The current Cork captain will turn 31 years old in April and has been involved in the Rebels’ senior set-up since 2012, but his enthusiasm and energy isn’t waning.

In fact, it’s the opposite: the Castlehaven man is loving the latest stage of his football career.

That can be traced back to his darkest moments in football, those lost seasons (2016 and 2017) when career-threatening hamstring injuries kept him on the sidelines.

Dark football days for Hurley, but he didn’t walk the road back alone.

‘I missed two years, but it was actually Graham Canty that said it to me – you've to picture this as though you're a car parked up in the garage, you haven't put mileage on the clock,’ said Hurley, as those missed years when he didn’t kick a ball might yet add time to his football career.

‘That was a great saying to me, and I use that in my head at times because my body feels good and do you know, sometimes, you'd say age over whatever, but when the body feels good you can push that bit more if that makes sense.
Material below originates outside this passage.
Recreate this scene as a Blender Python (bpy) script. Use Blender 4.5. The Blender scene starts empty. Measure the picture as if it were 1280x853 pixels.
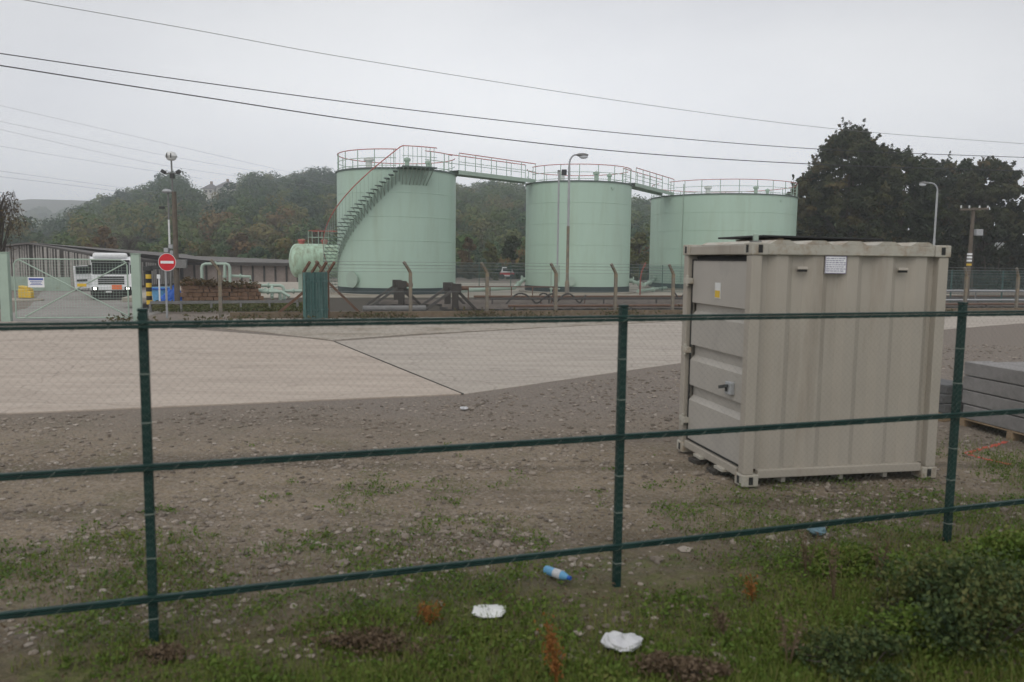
import bpy, math, random
import numpy as np
from mathutils import Vector, Matrix, noise

random.seed(11)
RNG = np.random.default_rng(11)
PI = math.pi
scene = bpy.context.scene
COL = scene.collection

# ------------------------------------------------------------------ survey camera (from fitting the container and fence)
F, PITCH, ROLL, H = 998.7, 0.1018, 0.0114, 2.4177
cp, sp, cr, sr = math.cos(PITCH), math.sin(PITCH), math.cos(ROLL), math.sin(ROLL)
FW = Vector((0, cp, -sp)); U0 = Vector((0, sp, cp)); R0 = Vector((1, 0, 0))
RT = R0 * cr + U0 * sr; UP = -R0 * sr + U0 * cr

def ray(px, py):
    return FW + RT * ((px - 640) / F) - UP * ((py - 426.5) / F)

def at(px, py, Y):
    v = ray(px, py); t = Y / v.y
    return Vector((v.x * t, Y, H + v.z * t))

def G(px, py, z=0.0):
    v = ray(px, py); t = (z - H) / v.z
    return Vector((v.x * t, v.y * t, z))

def sstep(a, b, x):
    t = min(1, max(0, (x - a) / (b - a))); return t * t * (3 - 2 * t)

def ground_z(x, y):
    return -0.6 * sstep(31, 47, y) * sstep(-8.0, -15.5, x)

# ------------------------------------------------------------------ mesh helpers
class MB:
    def __init__(s): s.v = []; s.f = []
    def add(s, vs, fs):
        o = len(s.v); s.v += [tuple(p) for p in vs]; s.f += [tuple(i + o for i in f) for f in fs]; return s
    def box(s, c, size, rz=0, M=None):
        x, y, z = size[0] / 2, size[1] / 2, size[2] / 2
        vs = [Vector((a * x, b * y, d * z)) for d in (-1, 1) for b in (-1, 1) for a in (-1, 1)]
        R = M if M else Matrix.Rotation(rz, 3, 'Z')
        c = Vector(c)
        return s.add([R @ p + c for p in vs], [(0, 2, 3, 1), (4, 5, 7, 6), (0, 1, 5, 4), (2, 6, 7, 3), (0, 4, 6, 2), (1, 3, 7, 5)])
    def bx(s, x0, x1, y0, y1, z0, z1):
        return s.box(((x0 + x1) / 2, (y0 + y1) / 2, (z0 + z1) / 2), (x1 - x0, y1 - y0, z1 - z0))
    def bar(s, a, b, w, h=None, up=(0, 0, 1)):
        a, b = Vector(a), Vector(b); h = h or w
        d = (b - a); L = d.length; d.normalize(); upv = Vector(up)
        if abs(d.dot(upv)) > .99: upv = Vector((0, 1, 0))
        sd = d.cross(upv).normalized(); u = sd.cross(d)
        vs = []
        for e in (a, b):
            for i, j in ((-1, -1), (1, -1), (1, 1), (-1, 1)):
                vs.append(e + sd * (i * w / 2) + u * (j * h / 2))
        return s.add(vs, [(3, 2, 1, 0), (4, 5, 6, 7), (0, 1, 5, 4), (1, 2, 6, 5), (2, 3, 7, 6), (3, 0, 4, 7)])
    def tube(s, pts, r, n=8, cap=True, closed=False):
        pts = [Vector(p) for p in pts]; m = len(pts)
        rs = r if isinstance(r, (list, tuple)) else [r] * m
        vs = []; ref = None
        for i, p in enumerate(pts):
            if closed: d = pts[(i + 1) % m] - pts[i - 1]
            else: d = pts[min(i + 1, m - 1)] - pts[max(i - 1, 0)]
            d.normalize()
            if ref is None: ref = Vector((0, 0, 1)) if abs(d.z) < .9 else Vector((1, 0, 0))
            sd = d.cross(ref).normalized(); u = sd.cross(d).normalized(); ref = u
            for k in range(n):
                a = 2 * PI * k / n
                vs.append(p + (sd * math.cos(a) + u * math.sin(a)) * rs[i])
        fs = []
        for i in range(m if closed else m - 1):
            j = (i + 1) % m
            for k in range(n):
                fs.append((i * n + k, i * n + (k + 1) % n, j * n + (k + 1) % n, j * n + k))
        if cap and not closed:
            fs.append(tuple(range(n))[::-1]); fs.append(tuple((m - 1) * n + k for k in range(n)))
        return s.add(vs, fs)
    def lathe(s, prof, n=24, c=(0, 0, 0), a0=0, a1=2 * PI, M=None):
        full = abs(a1 - a0 - 2 * PI) < 1e-6; m = n if full else n + 1
        c = Vector(c); vs = []
        for (r, z) in prof:
            for k in range(m):
                a = a0 + (a1 - a0) * k / n
                p = Vector((r * math.cos(a), r * math.sin(a), z))
                vs.append((M @ p if M else p) + c)
        fs = []
        for i in range(len(prof) - 1):
            for k in range(n):
                k2 = (k + 1) % m
                fs.append((i * m + k, i * m + k2, (i + 1) * m + k2, (i + 1) * m + k))
        return s.add(vs, fs)
    def cyl(s, a, b, r, n=16):
        return s.tube([a, b], r, n)
    def ball(s, c, r, n=10, sc=(1, 1, 1)):
        m = n // 2 + 1; vs = []; c = Vector(c)
        for i in range(m + 1):
            t = PI * i / m
            for k in range(n):
                a = 2 * PI * k / n
                vs.append(c + Vector((math.sin(t) * math.cos(a) * sc[0], math.sin(t) * math.sin(a) * sc[1], math.cos(t) * sc[2])) * r)
        return s.add(vs, [(i * n + k, (i + 1) * n + k, (i + 1) * n + (k + 1) % n, i * n + (k + 1) % n) for i in range(m) for k in range(n)])
    def poly(s, pts, z0, z1):
        n = len(pts)
        vs = [(p[0], p[1], z0) for p in pts] + [(p[0], p[1], z1) for p in pts]
        return s.add(vs, [tuple(range(n))[::-1], tuple(range(n, 2 * n))] + [(i, (i + 1) % n, n + (i + 1) % n, n + i) for i in range(n)])
    def build(s, name, mat, root=None, parent=None, smooth=False, bevel=0):
        """root: thing whose location the world-space vertices are made relative to; parent: the object it hangs under."""
        off = Vector(root.location) if root is not None else Vector((0, 0, 0))
        me = bpy.data.meshes.new(name)
        me.from_pydata([Vector(p) - off for p in s.v], [], s.f)
        me.materials.append(mat); me.validate()
        if smooth:
            me.polygons.foreach_set('use_smooth', [True] * len(me.polygons))
            try: me.set_sharp_from_angle(angle=math.radians(40))
            except Exception: pass
        o = bpy.data.objects.new(name, me); COL.objects.link(o)
        p = parent if parent is not None else root
        if p is not None: o.parent = p
        if bevel:
            b = o.modifiers.new('bevel', 'BEVEL'); b.width = bevel; b.segments = 2; b.limit_method = 'ANGLE'
        return o

def thing(name, loc, label, cat, group=None, rz=0):
    o = bpy.data.objects.new(name, None); COL.objects.link(o)
    o.location = loc; o.rotation_euler.z = rz; o.empty_display_size = .2
    o['label'] = label; o['category'] = cat
    if group: o['group'] = group
    return o

def tag(o, label, cat, group=None):
    o['label'] = label; o['category'] = cat
    if group: o['group'] = group
    return o

def kind(o, k): o['kind'] = k; return o

def copy_tree(o, parent=None):
    c = o.copy(); COL.objects.link(c); c.parent = parent
    for ch in list(o.children): copy_tree(ch, c)
    return c

def quads_object(name, P, mat, parent=None, tint=None):
    """P: (n,4,3) array of quads -> one mesh object."""
    n = len(P); me = bpy.data.meshes.new(name)
    me.vertices.add(4 * n); me.vertices.foreach_set('co', P.reshape(-1).astype(np.float32))
    me.loops.add(4 * n); me.loops.foreach_set('vertex_index', np.arange(4 * n, dtype=np.int32))
    me.polygons.add(n); me.polygons.foreach_set('loop_start', np.arange(0, 4 * n, 4, dtype=np.int32))
    me.update(calc_edges=True); me.materials.append(mat)
    if tint is not None:
        at_ = me.attributes.new('tint', 'FLOAT', 'FACE'); at_.data.foreach_set('value', tint.astype(np.float32))
    o = bpy.data.objects.new(name, me); COL.objects.link(o)
    if parent is not None: o.parent = parent
    return o

# ------------------------------------------------------------------ materials
def _n(nt, t, **kw):
    n = nt.nodes.new(t)
    for k, v in kw.items(): setattr(n, k, v)
    return n

def mat(name, col, rough=.7, var=.12, scale=3.0, bump=0.0, bscale=40, metal=0, streak=0, col2=None, c2amt=.5, c2scale=1.5, spec=.3, vs=0):
    """Base colour broken up by noise, an optional second colour in patches, optional vertical streaks and bump."""
    m = bpy.data.materials.new(name); m.use_nodes = True; nt = m.node_tree; L = nt.links.new
    b = nt.nodes['Principled BSDF']; b.inputs['Roughness'].default_value = rough; b.inputs['Metallic'].default_value = metal
    b.inputs['Specular IOR Level'].default_value = spec
    tc = _n(nt, 'ShaderNodeTexCoord')
    nz = _n(nt, 'ShaderNodeTexNoise'); nz.inputs['Scale'].default_value = scale; nz.inputs['Detail'].default_value = 6
    nz.inputs['Roughness'].default_value = .65
    if vs:
        mv = _n(nt, 'ShaderNodeMapping'); mv.inputs['Scale'].default_value = (1, 1, vs); L(tc.outputs['Object'], mv.inputs[0]); L(mv.outputs[0], nz.inputs['Vector'])
    else: L(tc.outputs['Object'], nz.inputs['Vector'])
    mr = _n(nt, 'ShaderNodeMapRange'); mr.inputs[1].default_value = .3; mr.inputs[2].default_value = .7
    mr.inputs[3].default_value = 1 - var; mr.inputs[4].default_value = 1 + var
    L(nz.outputs['Fac'], mr.inputs[0])
    base = _n(nt, 'ShaderNodeRGB'); base.outputs[0].default_value = (*col, 1); src = base.outputs[0]
    if col2:
        n2 = _n(nt, 'ShaderNodeTexNoise'); n2.inputs['Scale'].default_value = c2scale; n2.inputs['Detail'].default_value = 8
        n2.inputs['Roughness'].default_value = .7
        mp = _n(nt, 'ShaderNodeMapping')
        if streak: mp.inputs['Scale'].default_value = (1, 1, streak)
        L(tc.outputs['Object'], mp.inputs[0]); L(mp.outputs[0], n2.inputs['Vector'])
        r2 = _n(nt, 'ShaderNodeMapRange'); r2.inputs[1].default_value = .62 - .25 * c2amt; r2.inputs[2].default_value = .82 - .25 * c2amt
        L(n2.outputs['Fac'], r2.inputs[0])
        r2.inputs[4].default_value = .8
        mx = _n(nt, 'ShaderNodeMix', data_type='RGBA'); L(r2.outputs[0], mx.inputs[0]); L(src, mx.inputs[6])
        mx.inputs[7].default_value = (*col2, 1); src = mx.outputs[2]
    mul = _n(nt, 'ShaderNodeVectorMath', operation='SCALE'); L(src, mul.inputs[0]); L(mr.outputs[0], mul.inputs['Scale'])
    L(mul.outputs[0], b.inputs['Base Color'])
    if bump:
        nb = _n(nt, 'ShaderNodeTexNoise'); nb.inputs['Scale'].default_value = bscale; nb.inputs['Detail'].default_value = 5
        L(tc.outputs['Object'], nb.inputs['Vector'])
        bp = _n(nt, 'ShaderNodeBump'); bp.inputs['Strength'].default_value = bump; bp.inputs['Distance'].default_value = .02
        L(nb.outputs['Fac'], bp.inputs['Height']); L(bp.outputs[0], b.inputs['Normal'])
    return m

def leaf_mat(name, cols, attr=False, trans=.25, nscale=.12):
    """Leaf colours: one pick per leaf (or per tree when attr), drifting slowly through the wood."""
    m = bpy.data.materials.new(name); m.use_nodes = True; nt = m.node_tree; L = nt.links.new
    b = nt.nodes['Principled BSDF']; b.inputs['Roughness'].default_value = .65; b.inputs['Specular IOR Level'].default_value = .2
    g = _n(nt, 'ShaderNodeNewGeometry')
    ramp = _n(nt, 'ShaderNodeValToRGB')
    e = ramp.color_ramp.elements
    for i, c in enumerate(cols):
        if i < 2: el = e[i]; el.position = i / (len(cols) - 1)
        else: el = e.new(i / (len(cols) - 1))
        el.color = (*c, 1)
    e[1].position = 1 / (len(cols) - 1)
    if attr:
        a = _n(nt, 'ShaderNodeAttribute', attribute_name='tint')
        ad = _n(nt, 'ShaderNodeMath', operation='MULTIPLY_ADD'); L(g.outputs['Random Per Island'], ad.inputs[0]); ad.inputs[1].default_value = .1
        L(a.outputs['Fac'], ad.inputs[2]); L(ad.outputs[0], ramp.inputs[0])
    else:
        nz = _n(nt, 'ShaderNodeTexNoise'); nz.inputs['Scale'].default_value = nscale; nz.inputs['Detail'].default_value = 3
        L(g.outputs['Position'], nz.inputs['Vector'])
        ad = _n(nt, 'ShaderNodeMath', operation='MULTIPLY_ADD'); L(nz.outputs['Fac'], ad.inputs[0]); ad.inputs[1].default_value = 1.3
        sb = _n(nt, 'ShaderNodeMath', operation='MULTIPLY_ADD'); L(g.outputs['Random Per Island'], sb.inputs[0]); sb.inputs[1].default_value = .6; sb.inputs[2].default_value = -.45
        L(sb.outputs[0], ad.inputs[2]); L(ad.outputs[0], ramp.inputs[0])
    L(ramp.outputs[0], b.inputs['Base Color'])
    tr = _n(nt, 'ShaderNodeBsdfTranslucent'); L(ramp.outputs[0], tr.inputs[0])
    mx = _n(nt, 'ShaderNodeMixShader'); mx.inputs[0].default_value = trans
    L(b.outputs[0], mx.inputs[1]); L(tr.outputs[0], mx.inputs[2]); L(mx.outputs[0], nt.nodes['Material Output'].inputs[0])
    return m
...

‘When you're pushing on in age a small bit you try to grab onto it more and enjoy it more and you're a bit more hungry for it. I like fast ball and we're kind of playing a bit like that at the minute. I can't complain at all.’

Hurley hit the headlines recently with his man-of-the-match display against Dublin in Division 2 of the football league; he scored 0-8 and served up a reminder of his talents. The Castlehaven man in that form can cause problems for any team, and even now he is in his early 30s, and in a different stage of his Cork career, there are no signs of slowing down.

‘I get more hungrier, definitely,’ he said. ‘You don’t know when the end is going to be but you know you’re touching the side of 30, it means a lot more to you.

‘You try and enjoy it a bit more if that makes sense as well because I’ve been involved with Cork now since 2012 and, Jesus like, if you had to say that to me, it’s flown, like. It’s been mad.

‘All the years and every season there’s been a lot of fellas coming and going, you get to meet new faces and obviously you have your old buddies as well who have moved on and you get a glimpse of it from their life.

‘I wouldn’t think about it too much because there’s this fear in it, what do you do after it and whatnot but I’m just trying to live in the moment and enjoy football and I’m a lot hungrier. You get that bit more hunger to make the most of it while you’re there.’